Don Lorenzo lernt: Trinken ist ein Privileg

Laurie Lee
"An einem hellen Morgen ging ich fort": Laurie Lee (1914 - 1997)

Valladolid überraschte.

Laurie Lee wollte in dieser nordspanischen Stadt, in der Kolumbus gestorben war, die Erlaubnis einholen, auf der Straße musizieren zu dürfen.

"Wo ist der Bürgermeister?" – "Im Irrenhaus." – "Der Arme!" – "Wieso der Arme? Er ist glücklich. Er bekommt den ganzen Tag Kekse und Schokolade und bunte Wolle zum Spielen ..."

Wanderschaft

"An einem hellen Morgen ging ich fort" überrascht. Es ist ein Reisebuch über eine Zeit, in der selten gereist wurde – und in dem die Jugend ihre Freiheit feiert.

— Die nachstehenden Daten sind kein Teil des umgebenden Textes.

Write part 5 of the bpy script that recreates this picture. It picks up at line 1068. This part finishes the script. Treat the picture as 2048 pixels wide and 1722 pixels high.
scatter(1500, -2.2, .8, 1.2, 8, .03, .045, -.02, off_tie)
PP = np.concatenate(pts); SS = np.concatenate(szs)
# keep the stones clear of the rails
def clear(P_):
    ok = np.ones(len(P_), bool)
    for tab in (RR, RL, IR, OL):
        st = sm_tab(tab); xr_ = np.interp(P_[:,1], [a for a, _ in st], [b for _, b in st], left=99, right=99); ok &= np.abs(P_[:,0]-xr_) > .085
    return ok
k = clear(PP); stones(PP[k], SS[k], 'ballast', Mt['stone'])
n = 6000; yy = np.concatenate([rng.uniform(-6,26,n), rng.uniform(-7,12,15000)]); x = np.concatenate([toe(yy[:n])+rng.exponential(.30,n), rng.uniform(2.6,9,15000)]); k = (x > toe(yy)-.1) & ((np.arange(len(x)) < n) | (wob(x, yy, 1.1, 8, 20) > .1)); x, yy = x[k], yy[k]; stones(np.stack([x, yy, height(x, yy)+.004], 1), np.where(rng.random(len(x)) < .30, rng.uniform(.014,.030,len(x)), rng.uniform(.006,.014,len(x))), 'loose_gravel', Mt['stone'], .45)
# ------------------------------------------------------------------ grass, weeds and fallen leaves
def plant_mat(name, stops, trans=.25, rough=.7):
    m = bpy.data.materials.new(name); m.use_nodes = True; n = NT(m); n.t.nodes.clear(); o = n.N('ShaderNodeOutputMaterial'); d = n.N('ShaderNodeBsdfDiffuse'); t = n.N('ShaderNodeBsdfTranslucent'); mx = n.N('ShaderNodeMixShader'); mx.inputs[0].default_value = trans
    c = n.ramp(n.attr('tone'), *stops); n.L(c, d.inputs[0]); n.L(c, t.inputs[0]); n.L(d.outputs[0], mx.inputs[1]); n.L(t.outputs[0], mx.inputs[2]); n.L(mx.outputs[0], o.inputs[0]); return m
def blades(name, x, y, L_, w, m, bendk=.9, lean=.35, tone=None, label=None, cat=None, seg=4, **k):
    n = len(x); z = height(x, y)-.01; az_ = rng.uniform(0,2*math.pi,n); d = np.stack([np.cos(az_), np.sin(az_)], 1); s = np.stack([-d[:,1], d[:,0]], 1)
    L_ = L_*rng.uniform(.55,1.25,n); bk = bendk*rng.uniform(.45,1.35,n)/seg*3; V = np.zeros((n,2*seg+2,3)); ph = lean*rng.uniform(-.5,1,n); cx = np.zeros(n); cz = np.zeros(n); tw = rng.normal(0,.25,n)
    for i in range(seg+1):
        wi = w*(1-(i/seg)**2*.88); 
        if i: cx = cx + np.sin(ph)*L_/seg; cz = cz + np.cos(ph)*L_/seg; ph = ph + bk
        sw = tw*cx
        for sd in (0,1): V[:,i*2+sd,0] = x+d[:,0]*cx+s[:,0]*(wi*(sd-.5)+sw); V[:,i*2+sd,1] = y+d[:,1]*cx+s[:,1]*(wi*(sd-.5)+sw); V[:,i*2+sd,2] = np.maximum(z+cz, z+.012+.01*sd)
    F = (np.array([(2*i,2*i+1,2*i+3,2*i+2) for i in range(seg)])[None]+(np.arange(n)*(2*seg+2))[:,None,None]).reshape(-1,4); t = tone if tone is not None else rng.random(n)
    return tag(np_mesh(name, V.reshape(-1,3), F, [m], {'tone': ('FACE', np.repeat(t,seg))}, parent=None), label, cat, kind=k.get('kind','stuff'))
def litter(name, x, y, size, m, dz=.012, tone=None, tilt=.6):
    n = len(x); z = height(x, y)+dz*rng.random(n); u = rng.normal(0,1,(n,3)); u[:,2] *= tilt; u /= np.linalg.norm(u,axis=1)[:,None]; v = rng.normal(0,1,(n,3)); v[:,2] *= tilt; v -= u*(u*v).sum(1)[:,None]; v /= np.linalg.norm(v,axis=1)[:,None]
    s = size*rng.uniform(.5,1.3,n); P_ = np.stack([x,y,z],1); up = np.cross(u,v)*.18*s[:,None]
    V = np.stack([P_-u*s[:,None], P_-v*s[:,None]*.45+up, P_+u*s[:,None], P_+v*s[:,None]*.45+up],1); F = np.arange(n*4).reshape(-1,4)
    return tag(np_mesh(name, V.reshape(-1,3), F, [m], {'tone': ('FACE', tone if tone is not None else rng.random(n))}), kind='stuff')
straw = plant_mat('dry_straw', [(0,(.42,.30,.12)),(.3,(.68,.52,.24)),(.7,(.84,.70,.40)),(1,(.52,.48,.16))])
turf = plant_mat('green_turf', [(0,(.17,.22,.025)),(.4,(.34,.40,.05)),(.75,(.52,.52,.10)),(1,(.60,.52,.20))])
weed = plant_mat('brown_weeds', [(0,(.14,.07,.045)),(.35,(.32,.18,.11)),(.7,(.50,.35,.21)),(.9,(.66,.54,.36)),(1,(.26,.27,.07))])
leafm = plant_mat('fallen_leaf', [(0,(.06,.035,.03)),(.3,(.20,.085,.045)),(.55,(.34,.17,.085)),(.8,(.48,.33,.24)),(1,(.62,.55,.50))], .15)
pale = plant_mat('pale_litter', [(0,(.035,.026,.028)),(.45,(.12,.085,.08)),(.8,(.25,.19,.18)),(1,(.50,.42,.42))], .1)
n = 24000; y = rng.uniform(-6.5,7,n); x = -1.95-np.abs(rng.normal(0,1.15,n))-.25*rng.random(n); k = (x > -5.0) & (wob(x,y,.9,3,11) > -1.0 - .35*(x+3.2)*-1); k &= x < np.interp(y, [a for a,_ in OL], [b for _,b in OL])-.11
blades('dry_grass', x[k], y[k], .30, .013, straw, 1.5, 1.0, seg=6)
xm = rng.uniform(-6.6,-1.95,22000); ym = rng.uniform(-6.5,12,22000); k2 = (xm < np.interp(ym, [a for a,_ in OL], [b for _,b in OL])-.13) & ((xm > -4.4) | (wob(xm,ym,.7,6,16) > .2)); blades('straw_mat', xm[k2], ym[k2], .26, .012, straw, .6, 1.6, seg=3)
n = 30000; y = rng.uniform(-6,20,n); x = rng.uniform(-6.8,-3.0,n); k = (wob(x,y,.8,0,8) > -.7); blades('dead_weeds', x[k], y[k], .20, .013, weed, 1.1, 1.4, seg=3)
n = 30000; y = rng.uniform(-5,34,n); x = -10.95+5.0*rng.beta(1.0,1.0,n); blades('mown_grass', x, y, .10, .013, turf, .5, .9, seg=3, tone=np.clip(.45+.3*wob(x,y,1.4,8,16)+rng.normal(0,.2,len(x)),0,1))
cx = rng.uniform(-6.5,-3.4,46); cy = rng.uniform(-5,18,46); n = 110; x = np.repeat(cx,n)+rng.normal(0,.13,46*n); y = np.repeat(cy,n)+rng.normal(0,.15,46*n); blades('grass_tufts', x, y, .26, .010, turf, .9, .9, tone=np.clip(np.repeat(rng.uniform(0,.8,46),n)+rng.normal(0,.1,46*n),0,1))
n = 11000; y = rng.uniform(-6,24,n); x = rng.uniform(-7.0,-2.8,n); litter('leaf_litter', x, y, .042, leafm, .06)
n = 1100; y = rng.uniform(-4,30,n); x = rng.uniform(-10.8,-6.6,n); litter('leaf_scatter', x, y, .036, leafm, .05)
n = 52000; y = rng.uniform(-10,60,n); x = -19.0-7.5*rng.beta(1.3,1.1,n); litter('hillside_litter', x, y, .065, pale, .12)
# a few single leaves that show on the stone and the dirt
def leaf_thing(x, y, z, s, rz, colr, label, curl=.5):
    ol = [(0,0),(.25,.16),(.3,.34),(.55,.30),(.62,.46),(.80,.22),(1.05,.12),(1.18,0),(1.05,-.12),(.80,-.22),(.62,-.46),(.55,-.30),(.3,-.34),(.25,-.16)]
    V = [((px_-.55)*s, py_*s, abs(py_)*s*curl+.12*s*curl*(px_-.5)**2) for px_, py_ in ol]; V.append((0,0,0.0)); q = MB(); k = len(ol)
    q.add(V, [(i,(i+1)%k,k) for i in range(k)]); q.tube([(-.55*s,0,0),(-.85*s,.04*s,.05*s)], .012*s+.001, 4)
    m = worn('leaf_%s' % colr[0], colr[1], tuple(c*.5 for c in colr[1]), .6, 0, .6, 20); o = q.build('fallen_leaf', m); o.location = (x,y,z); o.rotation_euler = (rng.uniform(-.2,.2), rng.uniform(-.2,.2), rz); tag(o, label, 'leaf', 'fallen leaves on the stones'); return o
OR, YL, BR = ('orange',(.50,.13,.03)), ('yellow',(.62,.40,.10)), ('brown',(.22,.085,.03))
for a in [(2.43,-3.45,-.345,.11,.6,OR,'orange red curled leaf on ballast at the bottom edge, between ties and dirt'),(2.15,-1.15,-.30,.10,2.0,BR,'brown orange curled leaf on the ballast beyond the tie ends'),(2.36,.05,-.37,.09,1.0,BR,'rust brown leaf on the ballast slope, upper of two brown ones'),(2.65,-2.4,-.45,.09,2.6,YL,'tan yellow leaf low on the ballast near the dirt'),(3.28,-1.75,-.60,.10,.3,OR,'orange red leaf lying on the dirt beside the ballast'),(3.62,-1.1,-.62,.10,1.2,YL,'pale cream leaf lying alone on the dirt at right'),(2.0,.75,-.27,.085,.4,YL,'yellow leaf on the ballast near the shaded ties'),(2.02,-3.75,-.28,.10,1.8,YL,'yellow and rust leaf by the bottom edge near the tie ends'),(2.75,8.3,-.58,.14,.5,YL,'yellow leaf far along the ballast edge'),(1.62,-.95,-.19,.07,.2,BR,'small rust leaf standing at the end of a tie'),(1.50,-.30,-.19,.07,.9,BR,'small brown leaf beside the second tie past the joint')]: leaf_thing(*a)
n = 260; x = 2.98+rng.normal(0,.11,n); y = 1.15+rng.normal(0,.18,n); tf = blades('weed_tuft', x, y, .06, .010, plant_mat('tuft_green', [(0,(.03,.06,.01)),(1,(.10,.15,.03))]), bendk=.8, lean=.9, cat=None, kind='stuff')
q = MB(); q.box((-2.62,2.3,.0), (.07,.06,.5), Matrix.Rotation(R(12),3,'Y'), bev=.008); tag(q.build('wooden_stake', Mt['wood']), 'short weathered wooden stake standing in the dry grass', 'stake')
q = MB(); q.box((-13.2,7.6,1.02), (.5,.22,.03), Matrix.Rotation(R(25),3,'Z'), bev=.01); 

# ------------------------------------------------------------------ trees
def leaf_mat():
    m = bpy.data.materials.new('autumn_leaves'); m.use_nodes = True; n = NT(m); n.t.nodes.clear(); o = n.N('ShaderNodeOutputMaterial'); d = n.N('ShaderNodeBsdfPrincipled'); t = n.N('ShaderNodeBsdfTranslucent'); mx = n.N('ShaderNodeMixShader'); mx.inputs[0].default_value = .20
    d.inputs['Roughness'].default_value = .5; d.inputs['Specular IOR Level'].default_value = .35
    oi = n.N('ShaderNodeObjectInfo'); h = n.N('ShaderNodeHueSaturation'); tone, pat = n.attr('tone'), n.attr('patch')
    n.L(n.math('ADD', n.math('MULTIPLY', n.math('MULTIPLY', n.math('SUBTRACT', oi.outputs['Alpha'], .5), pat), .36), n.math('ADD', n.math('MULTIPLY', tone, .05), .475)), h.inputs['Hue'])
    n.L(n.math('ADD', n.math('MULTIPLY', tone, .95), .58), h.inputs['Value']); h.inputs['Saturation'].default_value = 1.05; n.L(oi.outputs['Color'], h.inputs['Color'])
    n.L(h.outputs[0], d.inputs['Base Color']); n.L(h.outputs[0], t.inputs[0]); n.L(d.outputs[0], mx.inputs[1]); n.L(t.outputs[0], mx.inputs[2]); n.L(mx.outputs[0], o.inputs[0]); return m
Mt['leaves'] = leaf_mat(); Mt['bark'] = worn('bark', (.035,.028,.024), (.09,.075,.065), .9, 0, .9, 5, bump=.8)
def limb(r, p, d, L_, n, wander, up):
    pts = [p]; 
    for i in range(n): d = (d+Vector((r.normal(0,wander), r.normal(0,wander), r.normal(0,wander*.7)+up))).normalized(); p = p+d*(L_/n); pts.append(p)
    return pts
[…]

Laurie Lee verließ als 18-Jähriger das Dörfchen Slad in der Grafschaft Gloucestershire. Er nahm seine Fidel mit, um auf Wanderschaft Geld fürs Essen und Übernachten zu verdienen.

Zuerst ging er nach London, danach marschierte er durch Spanien – wo er (in Madrid) erfuhr: Saufen muss ja gar nicht, wie es auf dem Land so oft miterlebt hat, Selbstmord auf Raten sein.

Es gehört eine Mahlzeit dazu, Hummer oder Schnecken oder Lamm. Dann wird das Trinken zu einem Privileg des Lebens.

So wurde Laurie Lee zu Don Lorenzo Lee erzogen, und nachdem er seine naive Reise nach zwei Jahren ausgerechnet 1936 zu Beginn des Bürgerkriegs beendete hatte, war der Engländer über sich selbst derart entsetzt. Er begab sich deshalb sofort noch einmal nach Spanien – diesmal im Kampf gegen Franco.

Das Buch wurde mehr als 30 Jahre danach geschrieben. Es erschien 1969. Laurie Lee hatte der "großen Welt" den Rücken gekehrt. Er saß wieder im Dörfchen Slad. Lyriker war er, Drehbuchautor und durch den ersten Teil seiner Autobiografie eine englische Berühmtheit.

Wassersterne

Von "Cider mit Rosie" (1959) wurden bis heute sechs Millionen Exemplare verkauft.

Die Erzählung der Kindheit mit dem Kohlstrunk-Charlie, der das Gemüse als Waffe schwang und jeden zum Zweikampf aufforderte, sind ein Gedicht gewissermaßen. Aber "An einem hellen Morgen ging ich fort" erregt – trotz herrlicher Fülle an Geschichten – Widerspruch:

Laurie Lee fand alles schön und nett, selbst die schlimmste Armut.

Außerdem sprüht ein Schluck Mineralwasser wie "gefrorene Sterne " und "die Gezeiten des Atlantiks spießen die angelhakenförmige Bucht auf".

Das muss man mögen. Muss man?

Laurie Lee:
„An einem hellen Morgen ging ich fort“
Übersetzt von Vanessa Wieser.
Nachwort von Robert Macfarlane.
Milena Verlag. 280 Seiten. 23,90 Euro.